In 1984, my wife and I moved to Pleasant Prairie, where we still live.  Over the years, we have added on to the house, and we raised our children here.  It has been everything one could ask for in a home.

Pleasant Prairie, though, like a lot of  21st century suburban communities, is what they refer to as a “bedroom community”, meaning that most of its residents commute to  work outside of town.   This has been true for me, as for 24 of the 27 years we’ve lived here I worked in Illinois, and the other three years I worked in Milwaukee.  This means that most of the friends I’ve made over the years have been co-workers who don’t live in Pleasant Prairie.  While for years I was involved in the community as a youth league coach and met many wonderful parents, few lasting friendships have been made. 
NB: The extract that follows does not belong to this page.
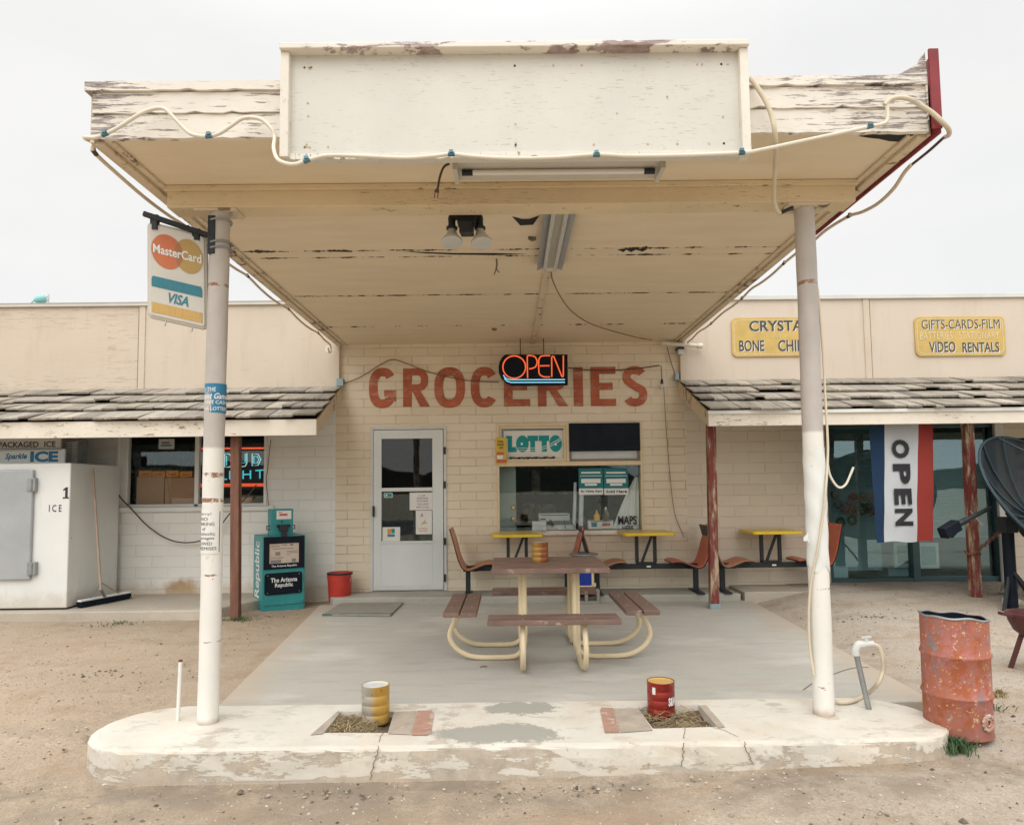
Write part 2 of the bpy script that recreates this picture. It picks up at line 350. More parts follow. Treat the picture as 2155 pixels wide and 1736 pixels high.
M['blind'] = paint('blind', (.62, .76, .76), .6, .06, 3, .02)
M['room_teal'] = paint('room_teal', (.25, .36, .36), .8, .1, 3, .02)
M['flag_blue'] = paint('flag_blue', (.010, .035, .085), .8, .08, 4, .1)
M['flag_white'] = paint('flag_white', (.55, .58, .60), .8, .04, 4, .1)
M['flag_red'] = paint('flag_red', (.30, .04, .03), .8, .06, 4, .1)
M['concrete_block'] = paint('concrete_block', (.30, .28, .24), .9, .2, 20, .5, 60)
M['rock'] = paint('rock', (.62, .56, .45), .9, .2, 9, .6, 30)
M['cooler_blue'] = paint('cooler_blue', (.01, .035, .30), .35, .1, 5, 0)
M['soil'] = paint('soil', (.17, .125, .085), .95, .4, 25, .8, 60)
M['straw'] = paint('straw', (.42, .33, .19), .8, .35, 9, 0)
M['weed'] = paint('weed', (.07, .125, .05), .7, .35, 9, 0)
M['mat_grey'] = paint('mat_grey', (.30, .29, .24), .9, .12, 8, .4, 90)
M['mat_edge'] = paint('mat_edge', (.10, .15, .14), .7, .15, 8, .2)
M['reflection_hills'] = paint('reflection_hills', (.05, .055, .04), .9, .5, .05, 0)
M['roofing'] = paint('roofing', (.35, .33, .30), .9, .1, 3, .2)
M['blue_grey'] = paint('blue_grey', (.28, .37, .40), .5, .1, 4, .05)
M['turquoise'] = paint('turquoise', (.25, .55, .53), .4, .1, 6, .03)
M['grill_red'] = paint('grill_red', (.10, .032, .03), .55, .3, 9, .2)
M['rust_chain'] = paint('rust_chain', (.19, .09, .055), .8, .4, 30, .3)
def m_mesh():
    g = G('dish_mesh'); m0 = g.done((.012, .018, .023), .6, 0, .2); t = g.n.new('ShaderNodeBsdfTransparent'); mx_ = g.n.new('ShaderNodeMixShader'); mx_.inputs[0].default_value = .93
    g.l.new(t.outputs[0], mx_.inputs[1]); g.l.new(g.b.outputs[0], mx_.inputs[2]); g.l.new(mx_.outputs[0], g.n['Material Output'].inputs[0]); return m0
M['dish'] = m_mesh()
M['dish_rim'] = paint('dish_rim', (.03, .055, .068), .4, .2, 8, .05, metal=.3)
M['bulb_glass'] = paint('bulb_glass', (.52, .53, .5), .2, .05, 4, 0)
M['mc_red'] = paint('mc_red', (.56, .17, .07), .5, .08, 5, 0)
M['mc_gold'] = paint('mc_gold', (.45, .30, .10), .5, .08, 5, 0)
M['mc_mid'] = paint('mc_mid', (.38, .17, .07), .5, .08, 5, 0)
M['visa_teal'] = paint('visa_teal', (.035, .20, .26), .5, .16, 14, 0, sc=(8, 8, 1))
M['visa_gold'] = paint('visa_gold', (.57, .37, .12), .5, .1, 14, 0, sc=(8, 8, 1))
M['sign_panel_white'] = paint('sign_panel_white', (.62, .60, .54), .45, .07, 4, .02, spots=(.50, .46, .38), spotamt=.64, spotscale=3)
M['lottery_blue'] = paint('lottery_blue', (.03, .19, .33), .5, .1, 6, 0)
M['mop_wood'] = paint('mop_wood', (.36, .27, .2), .6, .2, 9, .05)
M['yellow_strip'] = paint('yellow_strip', (.62, .42, .05), .5, .1, 8, 0)

def glass(name, tint, k=1.0, coat=(1, 1, 1)):
    g = G(name); g.n.remove(g.b); t = g.n.new('ShaderNodeBsdfTransparent'); t.inputs[0].default_value = (*tint, 1)
    s_ = g.n.new('ShaderNodeBsdfGlossy'); s_.inputs['Roughness'].default_value = .015; s_.inputs[0].default_value = (*coat, 1)
    fr = g.n.new('ShaderNodeFresnel'); fr.inputs[0].default_value = 1.52
    bp = g.n.new('ShaderNodeBump'); bp.inputs['Strength'].default_value = .06; bp.inputs['Distance'].default_value = .02; g.l.new(g.noise(1.4, 2, .5), bp.inputs['Height']); g.l.new(bp.outputs[0], s_.inputs['Normal'])
    mxn = g.n.new('ShaderNodeMixShader'); g.l.new(g.math('MULTIPLY', fr.outputs[0], k), mxn.inputs[0]); g.l.new(t.outputs[0], mxn.inputs[1]); g.l.new(s_.outputs[0], mxn.inputs[2])
    ge = g.n.new('ShaderNodeNewGeometry'); g.l.new(g.math('MULTIPLY', g.math('MULTIPLY', fr.outputs[0], k), g.math('SUBTRACT', 1., ge.outputs['Backfacing'])), mxn.inputs[0]); g.l.new(mxn.outputs[0], g.n['Material Output'].inputs[0]); return g.m
M['glass'] = glass('window_glass', (.955, .98, .98), 1.9, (.78, .93, .97))
M['glass_teal'] = glass('storefront_glass', (.85, .95, .96), 4.5, (.62, .86, .93))
M['screen_glass'] = glass('screen_glass', (.55, .62, .62), 1.1)
def glow(name, col, st):
    g = G(name); g.put(g.b.inputs['Emission Color'], col); g.b.inputs['Emission Strength'].default_value = st; return g.done(mul(col, .5), .3)
M['neon_orange'] = glow('neon_orange', (.95, .15, .05), .62)
M['neon_red'] = glow('neon_red', (1, .12, .04), .6)
M['neon_blue'] = glow('neon_blue', (.30, .72, .95), .6)
M['neon_cyan'] = glow('neon_cyan', (.10, .62, .72), .55)
M['neon_white'] = glow('neon_white', (.5, .8, .75), .45)

def m_wood_post():
    g = G('post_paint'); v = g.vec((1, 1, .16)); a = g.noise(16, 9, .7, v)
    c = g.mix(g.ramp(a, .49, .515), (.19, .04, .033), (.24, .135, .09)); c = g.mix(g.ramp(a, .555, .575), c, (.46, .35, .235)); c = g.mix(g.ramp(g.noise(30, 6, .7, v), .62, .65), c, (.07, .05, .045))
    g.bump(a, .5, .005); return g.done(c, .7)
M['post'] = m_wood_post()
def m_post_bare():
    g = G('post_bare'); v = g.vec((1, 1, .12)); a = g.noise(18, 9, .7, v)
    c = g.mix(g.ramp(a, .35, .65), (.13, .055, .04), (.24, .12, .075)); c = g.mix(g.ramp(a, .66, .68), c, (.42, .3, .2)); g.bump(a, .6, .005); return g.done(c, .75)
M['post_bare'] = m_post_bare()
def m_column(zb, bands=()):
    g = G('column_paint'); X = g.xyz(); v = g.vec((1, 1, .5))
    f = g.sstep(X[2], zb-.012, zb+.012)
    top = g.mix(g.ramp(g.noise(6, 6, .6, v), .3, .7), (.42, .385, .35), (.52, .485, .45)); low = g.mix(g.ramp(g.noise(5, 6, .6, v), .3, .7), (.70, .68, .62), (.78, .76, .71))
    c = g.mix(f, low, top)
    rings = g.math('MULTIPLY', g.ramp(g.noise(11, 7, .7, g.vec((1.2, 1.2, 4))), .655, .675), g.ramp(g.noise(2.2, 3, .5, g.vec((.1, .1, 1))), .47, .56))
    c = g.mix(rings, c, (.34, .19, .11))
    for bz, bw in bands:
        dd = g.math('ABSOLUTE', g.math('SUBTRACT', g.math('ADD', X[2], g.math('MULTIPLY', g.math('SUBTRACT', g.noise(18, 6, .7), .5), .025)), bz))
        c = g.mix(g.math('MULTIPLY', g.math('LESS_THAN', dd, bw), g.ramp(g.noise(15, 7, .75), .47, .53)), c, g.mix(g.noise(60, 3), (.12, .06, .035), (.42, .22, .12)))
    c = g.mix(g.math('MULTIPLY', g.sstep(g.math('ADD', X[2], g.math('MULTIPLY', g.noise(9, 6, .7), .08)), .10, .03), .75), c, (.34, .2, .12))
    g.bump(g.noise(50, 4), .1, .003); return g.done(c, .5)
cz_ = lambda py, px=440: A(px, py, -4.74).z
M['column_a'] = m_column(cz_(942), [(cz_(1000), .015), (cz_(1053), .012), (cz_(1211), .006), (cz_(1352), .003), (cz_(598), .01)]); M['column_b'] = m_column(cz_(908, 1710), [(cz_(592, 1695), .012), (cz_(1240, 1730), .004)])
def m_soffit():
    g = G('soffit_paint'); X = g.xyz(); v = g.vec((1, 5, 1))
    c = g.mix(g.ramp(g.noise(1.6, 6, .6, v), .3, .7), (.715, .605, .44), (.78, .675, .51))
    c = g.mix(g.math('MULTIPLY', g.ramp(g.noise(9, 7, .65, g.vec((.6, 7, 1))), .66, .7), .5), c, (.40, .28, .16))
    wob = g.math('MULTIPLY', g.math('SUBTRACT', g.noise(6, 6, .7), .5), .05); yy = g.math('ADD', X[1], wob)
    for y0, wd, th in SEAMS:
        dd = g.math('ABSOLUTE', g.math('SUBTRACT', yy, y0)); msk = g.math('LESS_THAN', dd, g.math('MULTIPLY', g.sstep(g.noise(7, 5, .7, g.vec((1, .2, 1))), th, .8), wd))
        c = g.mix(msk, c, (.06, .038, .022))
    g.bump(g.noise(22, 6, .6, v), .15, .004); return g.done(c, .7, 0, .2)
SEAMS = [(Z(900, 527, 3.22).y, .055, .43), (Z(900, 541, 3.22).y, .035, .43), (Z(900, 621, 3.22).y, .012, .36), (Z(900, 686, 3.22).y, .03, .5), (Z(1800, 285, 3.22).y+.06, .05, .62)]
M['soffit'] = m_soffit()
def m_ply(name, c1, c2, rough_amt, gsc=(1, 1, 9), ghost=False):
    g = G(name); v = g.vec(gsc); a = g.noise(5, 8, .7, v)
    c = g.mix(g.ramp(g.noise(1.5, 6, .6), .3, .7), c1, c2); rf = g.math('MULTIPLY', g.ramp(a, rough_amt, rough_amt+.05), .65)
    if ghost:                                   # outline left by an old board that once hung here
        X = g.xyz(); q = A(228, 692, -.06); q2 = A(100, 790, -.06); w_ = g.math('MULTIPLY', g.math('SUBTRACT', g.noise(8, 5, .6), .5), .06)
        xi = g.math('LESS_THAN', g.math('ADD', X[0], w_), q.x); zi = g.math('MULTIPLY', g.math('LESS_THAN', g.math('ADD', X[2], w_), q.z), g.math('GREATER_THAN', g.math('ADD', X[2], w_), q2.z)); ins_ = g.math('MULTIPLY', xi, zi)
        rf = g.math('MULTIPLY', rf, g.math('SUBTRACT', 1., g.math('MULTIPLY', ins_, .85)))
    c = g.mix(rf, c, mul(c1, .62))
    c = g.mix(g.math('MULTIPLY', g.ramp(g.noise(3.5, 7, .7, g.vec((1.6, 1, .22))), .53, .68), .35), c, mul((c1[0], c1[1]*.94, c1[2]*.85), .74))
    kn = g.voro(1.15); c = g.mix(g.math('MULTIPLY', g.ramp(kn, .06, .035), .45), c, (.45, .28, .15))
    g.bump(a, .25, .004); return g.done(c, .7, 0, .25)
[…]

Being a “bedroom community”, Pleasant Prairie is largely comprised of housing developments and an industrial park.  There is no downtown, and most shopping is either done in Kenosha or Illinois or at the outlet malls that have been installed near I-94 to cater to Chicago and Milwaukee shoppers.   Instead of neighborhoods, there are subdivisions.  We live on a one-way street that was one of the earliest housing developments in the town, having been converted from farms about sixty years ago, but it really isn’t much different from the modern subdivisions that proliferated and consumed most of the remaining farmland in the 1990s.

One thing the village planners seemed to have overlooked, when approving all of the new subdivisions, was what to do with all of these people when they die.  I am unaware of a public cemetery anywhere in Pleasant Prairie   Designed for workers who drive great lengths to their jobs every day, apparently it is expected that when dead, they make one last commute to wherever their final resting place might be.

So the issue remains unresolved.  It strikes me that, as society becomes more mobile and families are more spread out, I am probably one of many who have the same question.   The old you get buried where you lived paradigm seems like it was designed for a simpler time.   Everything seems to be more complex these days, even death, and the simple concept of leaving behind a marker to be remembered by, to prove to future generations that you were once here, is no exception. 

Maybe the answer lies in technology.  Maybe I could be buried on the internet, dead but on line in a virtual grave in a virtual cemetery.    This way, not only could acquaintances from all stages of my life easily visit me, but the 1,000th visitor could win a free weekend in Vegas.

It turns out my life had meaning after all.